*What the task requires:* Set down word for word the lines running from the line with "Recreate this scene" to the line with "SC.camera = cam_o", ends included. Skip every picture.

*Task data:*

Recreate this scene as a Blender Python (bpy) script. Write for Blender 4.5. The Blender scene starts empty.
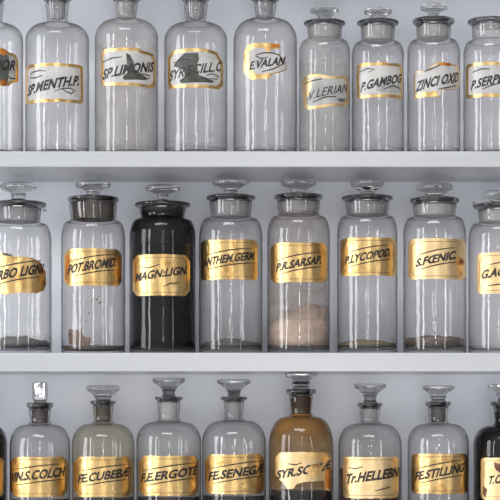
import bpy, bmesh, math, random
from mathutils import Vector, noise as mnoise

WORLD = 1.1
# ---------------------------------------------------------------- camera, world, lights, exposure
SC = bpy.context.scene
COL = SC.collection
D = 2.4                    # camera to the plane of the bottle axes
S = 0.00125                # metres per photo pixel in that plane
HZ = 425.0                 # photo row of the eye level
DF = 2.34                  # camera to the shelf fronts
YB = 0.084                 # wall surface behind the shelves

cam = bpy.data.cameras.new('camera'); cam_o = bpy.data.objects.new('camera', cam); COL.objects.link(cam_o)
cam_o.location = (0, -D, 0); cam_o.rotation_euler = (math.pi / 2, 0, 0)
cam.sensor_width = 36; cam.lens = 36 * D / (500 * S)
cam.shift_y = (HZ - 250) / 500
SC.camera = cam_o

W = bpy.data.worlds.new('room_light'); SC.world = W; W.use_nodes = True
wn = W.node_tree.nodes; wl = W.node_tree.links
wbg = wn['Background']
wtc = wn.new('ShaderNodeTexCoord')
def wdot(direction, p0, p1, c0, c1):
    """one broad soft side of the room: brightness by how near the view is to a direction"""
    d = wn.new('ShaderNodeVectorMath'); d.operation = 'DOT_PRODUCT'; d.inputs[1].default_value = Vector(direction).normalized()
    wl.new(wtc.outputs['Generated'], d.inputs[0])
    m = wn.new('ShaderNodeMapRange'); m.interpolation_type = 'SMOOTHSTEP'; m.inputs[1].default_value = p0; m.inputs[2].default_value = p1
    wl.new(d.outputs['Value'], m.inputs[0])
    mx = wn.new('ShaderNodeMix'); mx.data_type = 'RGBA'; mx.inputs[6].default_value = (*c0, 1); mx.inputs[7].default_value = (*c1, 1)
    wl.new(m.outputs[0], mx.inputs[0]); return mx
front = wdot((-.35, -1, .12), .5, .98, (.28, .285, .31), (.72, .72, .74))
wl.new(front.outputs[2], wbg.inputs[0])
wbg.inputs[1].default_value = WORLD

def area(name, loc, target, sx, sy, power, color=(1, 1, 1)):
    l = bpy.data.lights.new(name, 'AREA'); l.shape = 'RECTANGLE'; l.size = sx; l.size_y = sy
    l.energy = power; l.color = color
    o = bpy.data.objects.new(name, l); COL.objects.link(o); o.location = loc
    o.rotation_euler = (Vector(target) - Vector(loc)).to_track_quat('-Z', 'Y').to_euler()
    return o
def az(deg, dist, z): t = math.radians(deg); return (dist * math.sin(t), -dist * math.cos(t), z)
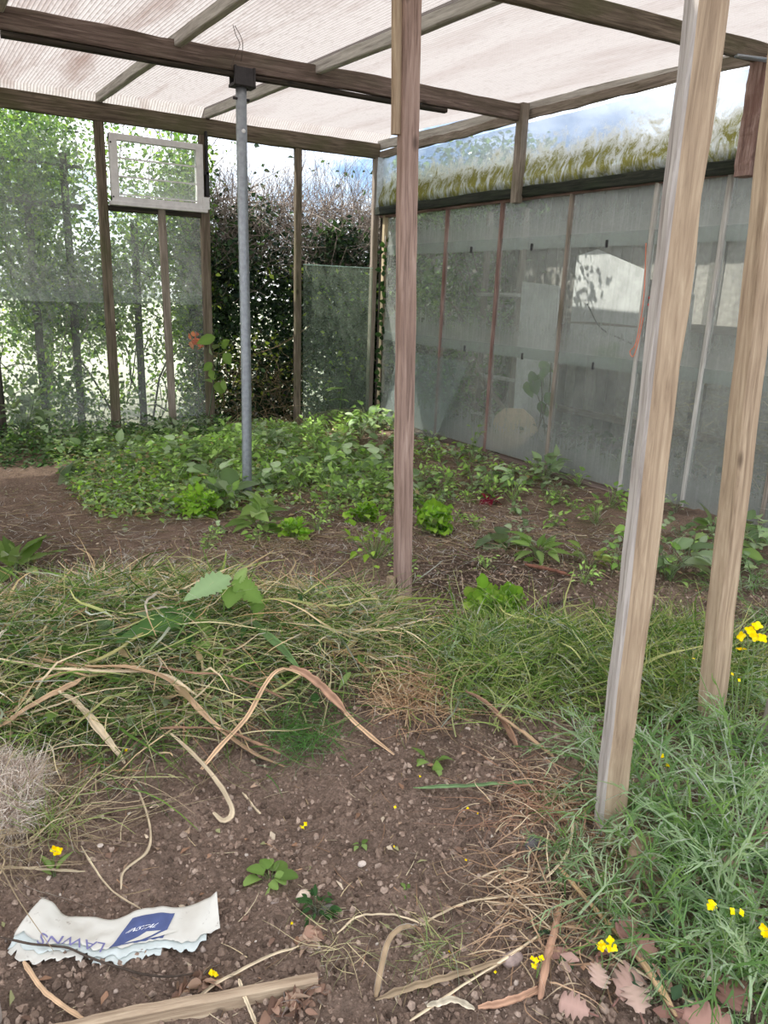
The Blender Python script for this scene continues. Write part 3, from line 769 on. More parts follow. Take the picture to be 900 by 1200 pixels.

...

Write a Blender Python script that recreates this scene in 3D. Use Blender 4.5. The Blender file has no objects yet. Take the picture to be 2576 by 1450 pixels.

*The solution:*
Recreate this scene as a Blender Python (bpy) script. Write for Blender 4.5. The Blender scene starts empty.
import bpy, bmesh, math, random
from mathutils import Vector, noise as mnoise

WORLD = 1.1
# ---------------------------------------------------------------- camera, world, lights, exposure
SC = bpy.context.scene
COL = SC.collection
D = 2.4                    # camera to the plane of the bottle axes
S = 0.00125                # metres per photo pixel in that plane
HZ = 425.0                 # photo row of the eye level
DF = 2.34                  # camera to the shelf fronts
YB = 0.084                 # wall surface behind the shelves

cam = bpy.data.cameras.new('camera'); cam_o = bpy.data.objects.new('camera', cam); COL.objects.link(cam_o)
cam_o.location = (0, -D, 0); cam_o.rotation_euler = (math.pi / 2, 0, 0)
cam.sensor_width = 36; cam.lens = 36 * D / (500 * S)
cam.shift_y = (HZ - 250) / 500
SC.camera = cam_o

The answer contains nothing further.